Bloomberg News

Yuan Snaps Two-Day Loss on Bets Europe Will Tackle Debt Crisis

August 16, 2012

China’s yuan advanced for the first time in three days after German Chancellor Angela Merkel backed the European Central Bank’s approach to resolving the region’s debt crisis, bolstering the outlook for Chinese exports.

The currency almost erased its weekly loss after Merkel said yesterday euro-area policy makers “feel committed to do everything we can to maintain the common currency.” Europe is one of the top export destinations for Asia’s largest economy. The People’s Bank of China may cut benchmark interest rates before lowering banks’ required reserve ratios to free up funds for lending, according to a front-page article in the Securities Times today.

“Merkel’s remarks have boosted sentiment on Asian currencies,” said Stella Lee, president of Success Futures & Foreign Exchange Ltd. in Hong Kong. “Europe’s actions are vital to Chinese exports outlook.” Speculation that “China’s long- awaited rate cut and more stimulus will soon occur also provide support to the” yuan, she said.

The yuan strengthened 0.06 percent to 6.3617 per dollar as of 10:02 a.m. in Shanghai, according to the China Foreign Exchange Trade System. The currency was little changed from 6.3600 at the end of last week. One-month implied volatility, a measure of exchange-rate swings used to price options, dropped 14 basis points this week to 1.26 percent. The gauge was little changed today.

In Hong Kong’s offshore market, the yuan gained 0.07 percent today to 6.3662 per dollar. Twelve-month non-deliverable forwards rose 0.07 percent to 6.4450 today, limiting this week’s decline to 0.27 percent. The contracts, which touched this year’s lowest level yesterday, traded at 1.3 percent discount to the onshore rate, data compiled by Bloomberg showed.

Trading Band

The PBOC raised the yuan’s reference rate by 0.07 percent, the most since Aug. 6, to 6.3449 per dollar today. The central bank yesterday set the daily fixing at the weakest level since Nov. 29. The currency traded at a 0.25 percent discount to the daily fixing, well within the 1 percent limit.

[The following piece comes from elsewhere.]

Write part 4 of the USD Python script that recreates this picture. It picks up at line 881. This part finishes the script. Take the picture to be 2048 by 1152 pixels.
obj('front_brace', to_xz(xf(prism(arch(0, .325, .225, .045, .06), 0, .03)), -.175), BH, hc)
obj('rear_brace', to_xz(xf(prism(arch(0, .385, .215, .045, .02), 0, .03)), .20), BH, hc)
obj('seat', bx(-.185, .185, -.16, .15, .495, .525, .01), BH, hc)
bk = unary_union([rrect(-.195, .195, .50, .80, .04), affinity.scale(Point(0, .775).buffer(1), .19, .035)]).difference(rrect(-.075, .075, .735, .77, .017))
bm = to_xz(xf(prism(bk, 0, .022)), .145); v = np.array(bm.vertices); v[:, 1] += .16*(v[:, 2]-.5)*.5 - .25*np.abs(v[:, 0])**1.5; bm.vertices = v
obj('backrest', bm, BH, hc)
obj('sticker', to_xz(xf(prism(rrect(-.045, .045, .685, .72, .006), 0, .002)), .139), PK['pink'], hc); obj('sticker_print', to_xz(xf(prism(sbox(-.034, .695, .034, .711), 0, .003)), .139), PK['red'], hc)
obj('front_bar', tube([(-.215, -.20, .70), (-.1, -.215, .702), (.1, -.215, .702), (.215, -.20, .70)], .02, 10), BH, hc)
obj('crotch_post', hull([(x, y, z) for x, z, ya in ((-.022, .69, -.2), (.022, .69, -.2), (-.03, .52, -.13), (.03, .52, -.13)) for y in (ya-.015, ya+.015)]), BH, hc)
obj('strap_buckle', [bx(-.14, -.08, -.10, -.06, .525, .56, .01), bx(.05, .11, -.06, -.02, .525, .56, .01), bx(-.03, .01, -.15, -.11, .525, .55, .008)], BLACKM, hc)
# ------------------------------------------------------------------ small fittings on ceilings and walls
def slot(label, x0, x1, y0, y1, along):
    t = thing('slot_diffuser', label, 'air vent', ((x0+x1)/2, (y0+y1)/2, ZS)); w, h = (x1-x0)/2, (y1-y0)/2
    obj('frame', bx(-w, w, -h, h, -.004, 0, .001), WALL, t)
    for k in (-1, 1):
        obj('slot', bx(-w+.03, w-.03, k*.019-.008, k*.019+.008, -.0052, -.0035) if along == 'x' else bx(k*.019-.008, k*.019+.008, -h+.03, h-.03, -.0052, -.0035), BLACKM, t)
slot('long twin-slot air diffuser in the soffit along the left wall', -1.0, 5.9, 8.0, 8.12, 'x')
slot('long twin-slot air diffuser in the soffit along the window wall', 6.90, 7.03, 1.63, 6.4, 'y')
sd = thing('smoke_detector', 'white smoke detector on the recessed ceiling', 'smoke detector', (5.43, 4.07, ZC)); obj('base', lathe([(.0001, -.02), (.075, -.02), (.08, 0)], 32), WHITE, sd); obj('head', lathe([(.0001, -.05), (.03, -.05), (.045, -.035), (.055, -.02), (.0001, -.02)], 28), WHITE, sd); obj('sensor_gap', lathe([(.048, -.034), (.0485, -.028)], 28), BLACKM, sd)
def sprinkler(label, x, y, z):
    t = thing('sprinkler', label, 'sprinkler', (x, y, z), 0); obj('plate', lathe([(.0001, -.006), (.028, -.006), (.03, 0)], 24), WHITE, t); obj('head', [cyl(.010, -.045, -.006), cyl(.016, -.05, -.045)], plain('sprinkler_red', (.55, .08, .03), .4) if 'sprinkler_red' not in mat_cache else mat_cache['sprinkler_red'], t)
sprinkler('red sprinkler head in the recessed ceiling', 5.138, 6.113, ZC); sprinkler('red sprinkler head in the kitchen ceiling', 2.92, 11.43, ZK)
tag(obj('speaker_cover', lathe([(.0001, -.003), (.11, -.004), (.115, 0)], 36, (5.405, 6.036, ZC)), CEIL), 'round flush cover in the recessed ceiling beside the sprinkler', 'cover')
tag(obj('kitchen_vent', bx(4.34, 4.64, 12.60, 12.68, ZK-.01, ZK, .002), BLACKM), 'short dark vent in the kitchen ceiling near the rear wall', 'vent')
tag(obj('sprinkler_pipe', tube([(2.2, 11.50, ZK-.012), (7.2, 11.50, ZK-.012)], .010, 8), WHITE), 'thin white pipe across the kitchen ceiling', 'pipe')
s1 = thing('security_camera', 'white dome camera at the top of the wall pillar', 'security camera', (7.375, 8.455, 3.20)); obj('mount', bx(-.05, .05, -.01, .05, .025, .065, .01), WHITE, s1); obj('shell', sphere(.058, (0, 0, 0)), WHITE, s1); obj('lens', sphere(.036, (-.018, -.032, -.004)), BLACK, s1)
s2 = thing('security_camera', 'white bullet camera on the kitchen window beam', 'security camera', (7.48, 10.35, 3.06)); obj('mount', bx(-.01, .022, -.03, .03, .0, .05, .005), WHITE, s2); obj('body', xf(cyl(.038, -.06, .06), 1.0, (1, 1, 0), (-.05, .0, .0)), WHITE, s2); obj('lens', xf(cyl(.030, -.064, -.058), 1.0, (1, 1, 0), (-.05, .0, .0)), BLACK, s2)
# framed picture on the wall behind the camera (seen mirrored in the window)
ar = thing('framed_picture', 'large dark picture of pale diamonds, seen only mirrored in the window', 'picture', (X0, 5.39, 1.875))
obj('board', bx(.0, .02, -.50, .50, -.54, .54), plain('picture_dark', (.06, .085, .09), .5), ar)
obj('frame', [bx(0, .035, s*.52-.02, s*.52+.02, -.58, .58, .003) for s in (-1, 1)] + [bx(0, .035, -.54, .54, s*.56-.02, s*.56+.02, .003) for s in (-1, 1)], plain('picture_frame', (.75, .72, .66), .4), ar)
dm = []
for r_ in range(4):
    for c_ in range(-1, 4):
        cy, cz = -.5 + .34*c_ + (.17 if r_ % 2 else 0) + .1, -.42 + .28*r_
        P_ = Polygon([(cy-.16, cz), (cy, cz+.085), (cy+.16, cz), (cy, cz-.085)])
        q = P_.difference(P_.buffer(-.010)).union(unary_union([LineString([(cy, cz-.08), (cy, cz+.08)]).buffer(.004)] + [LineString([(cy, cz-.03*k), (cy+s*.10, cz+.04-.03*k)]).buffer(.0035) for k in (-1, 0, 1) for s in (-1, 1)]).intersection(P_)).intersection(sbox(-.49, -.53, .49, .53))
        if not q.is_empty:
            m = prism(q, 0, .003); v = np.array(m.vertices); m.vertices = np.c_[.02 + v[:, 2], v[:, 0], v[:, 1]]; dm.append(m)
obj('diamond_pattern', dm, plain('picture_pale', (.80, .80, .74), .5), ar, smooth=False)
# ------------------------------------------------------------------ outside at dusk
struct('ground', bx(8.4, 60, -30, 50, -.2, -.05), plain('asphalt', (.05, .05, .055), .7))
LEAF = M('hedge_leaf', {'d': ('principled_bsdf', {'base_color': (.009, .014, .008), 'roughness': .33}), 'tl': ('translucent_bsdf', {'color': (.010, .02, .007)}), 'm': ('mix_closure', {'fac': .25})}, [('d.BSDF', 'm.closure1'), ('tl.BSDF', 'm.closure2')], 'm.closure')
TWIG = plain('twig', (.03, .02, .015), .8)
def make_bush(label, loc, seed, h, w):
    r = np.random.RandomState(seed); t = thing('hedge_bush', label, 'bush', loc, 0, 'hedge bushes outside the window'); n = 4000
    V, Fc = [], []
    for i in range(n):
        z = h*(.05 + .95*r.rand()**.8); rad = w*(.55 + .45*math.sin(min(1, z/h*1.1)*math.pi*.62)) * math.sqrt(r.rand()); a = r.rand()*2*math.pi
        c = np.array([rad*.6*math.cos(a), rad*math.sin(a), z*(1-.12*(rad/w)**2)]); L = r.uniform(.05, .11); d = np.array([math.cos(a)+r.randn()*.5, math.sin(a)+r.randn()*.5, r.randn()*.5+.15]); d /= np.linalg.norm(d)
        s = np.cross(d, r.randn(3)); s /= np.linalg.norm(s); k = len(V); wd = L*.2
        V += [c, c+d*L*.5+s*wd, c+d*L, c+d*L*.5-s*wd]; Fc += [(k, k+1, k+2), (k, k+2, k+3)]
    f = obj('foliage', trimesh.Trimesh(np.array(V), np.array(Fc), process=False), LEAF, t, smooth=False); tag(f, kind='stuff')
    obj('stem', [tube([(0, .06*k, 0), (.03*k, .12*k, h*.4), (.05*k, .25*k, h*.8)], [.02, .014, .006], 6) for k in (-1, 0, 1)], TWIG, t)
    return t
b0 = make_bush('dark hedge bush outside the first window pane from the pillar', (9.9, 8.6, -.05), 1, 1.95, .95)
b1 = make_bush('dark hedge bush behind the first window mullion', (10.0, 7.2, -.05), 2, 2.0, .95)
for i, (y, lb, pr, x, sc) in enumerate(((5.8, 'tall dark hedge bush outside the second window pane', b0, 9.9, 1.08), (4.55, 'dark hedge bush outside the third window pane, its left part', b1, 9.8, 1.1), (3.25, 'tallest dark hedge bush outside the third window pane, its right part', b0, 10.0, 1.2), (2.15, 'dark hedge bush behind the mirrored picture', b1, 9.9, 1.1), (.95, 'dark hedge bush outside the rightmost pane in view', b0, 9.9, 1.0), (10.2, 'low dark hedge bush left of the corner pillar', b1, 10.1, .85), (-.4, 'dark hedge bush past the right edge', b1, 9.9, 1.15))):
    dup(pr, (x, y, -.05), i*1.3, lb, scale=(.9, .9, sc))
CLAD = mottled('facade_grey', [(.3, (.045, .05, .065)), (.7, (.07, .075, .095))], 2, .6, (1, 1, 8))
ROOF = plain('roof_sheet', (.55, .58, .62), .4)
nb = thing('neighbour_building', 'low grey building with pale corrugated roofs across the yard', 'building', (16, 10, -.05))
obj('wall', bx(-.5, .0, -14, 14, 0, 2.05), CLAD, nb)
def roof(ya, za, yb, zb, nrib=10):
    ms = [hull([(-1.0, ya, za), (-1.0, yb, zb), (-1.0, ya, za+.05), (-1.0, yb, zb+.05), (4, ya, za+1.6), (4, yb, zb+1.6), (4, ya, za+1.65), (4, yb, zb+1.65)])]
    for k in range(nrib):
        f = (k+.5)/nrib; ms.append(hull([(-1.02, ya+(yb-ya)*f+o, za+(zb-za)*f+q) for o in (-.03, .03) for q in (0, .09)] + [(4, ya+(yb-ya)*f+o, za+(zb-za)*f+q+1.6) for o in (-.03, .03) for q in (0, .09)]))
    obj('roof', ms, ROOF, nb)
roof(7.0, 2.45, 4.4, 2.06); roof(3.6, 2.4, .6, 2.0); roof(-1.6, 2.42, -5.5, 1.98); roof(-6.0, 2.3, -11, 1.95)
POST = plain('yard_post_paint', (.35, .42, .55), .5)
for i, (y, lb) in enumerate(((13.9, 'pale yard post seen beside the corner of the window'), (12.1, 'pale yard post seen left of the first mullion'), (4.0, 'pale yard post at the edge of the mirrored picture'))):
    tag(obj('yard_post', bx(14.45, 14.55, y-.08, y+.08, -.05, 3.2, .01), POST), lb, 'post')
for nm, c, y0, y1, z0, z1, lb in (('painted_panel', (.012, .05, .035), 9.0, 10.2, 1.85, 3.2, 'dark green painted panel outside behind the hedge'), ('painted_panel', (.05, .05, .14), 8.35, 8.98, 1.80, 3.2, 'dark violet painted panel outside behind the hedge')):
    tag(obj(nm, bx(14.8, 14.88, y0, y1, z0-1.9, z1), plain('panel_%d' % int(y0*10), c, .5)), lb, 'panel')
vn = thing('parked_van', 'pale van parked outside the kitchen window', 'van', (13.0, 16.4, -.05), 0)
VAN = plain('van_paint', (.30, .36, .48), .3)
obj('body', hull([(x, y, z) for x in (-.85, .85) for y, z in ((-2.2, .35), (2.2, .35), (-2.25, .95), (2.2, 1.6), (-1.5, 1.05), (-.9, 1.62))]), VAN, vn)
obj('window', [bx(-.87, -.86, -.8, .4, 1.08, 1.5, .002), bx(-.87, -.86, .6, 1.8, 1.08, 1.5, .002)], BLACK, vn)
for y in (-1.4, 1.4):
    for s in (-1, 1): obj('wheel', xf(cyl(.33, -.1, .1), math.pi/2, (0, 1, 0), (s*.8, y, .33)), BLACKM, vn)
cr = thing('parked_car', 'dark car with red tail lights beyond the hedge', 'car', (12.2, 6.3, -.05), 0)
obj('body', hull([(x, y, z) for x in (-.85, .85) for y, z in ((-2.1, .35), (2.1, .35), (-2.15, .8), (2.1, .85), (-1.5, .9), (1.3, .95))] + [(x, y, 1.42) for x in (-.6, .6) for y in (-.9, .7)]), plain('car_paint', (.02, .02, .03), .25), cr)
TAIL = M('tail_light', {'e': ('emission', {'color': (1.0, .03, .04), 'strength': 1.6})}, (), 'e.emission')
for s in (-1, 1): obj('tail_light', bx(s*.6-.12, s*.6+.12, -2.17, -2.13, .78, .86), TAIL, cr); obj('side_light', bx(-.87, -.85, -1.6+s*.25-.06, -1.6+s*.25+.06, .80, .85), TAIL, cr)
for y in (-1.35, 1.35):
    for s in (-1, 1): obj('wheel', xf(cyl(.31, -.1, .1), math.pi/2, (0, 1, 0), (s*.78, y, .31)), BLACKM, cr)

China should “suitably” allow a larger range for yuan to move to ensure that effective exchange rate remains stable, Chen Daofu, a researcher at the State Council’s development research center wrote in a commentary published in the Shanghai Securities News today.

The People’s Bank of China may expand the yuan’s daily trading band against the dollar to 2.25 percent by early next year, Oriental Morning Post cited Lu Zhengwei, chief economist with Industrial Bank Co., as saying. Free yuan trading may start in 2015, the paper said, citing Lu.

China widened the yuan’s trading band to 1 percent in April, after having held the limit at 0.5 percent since May 2007.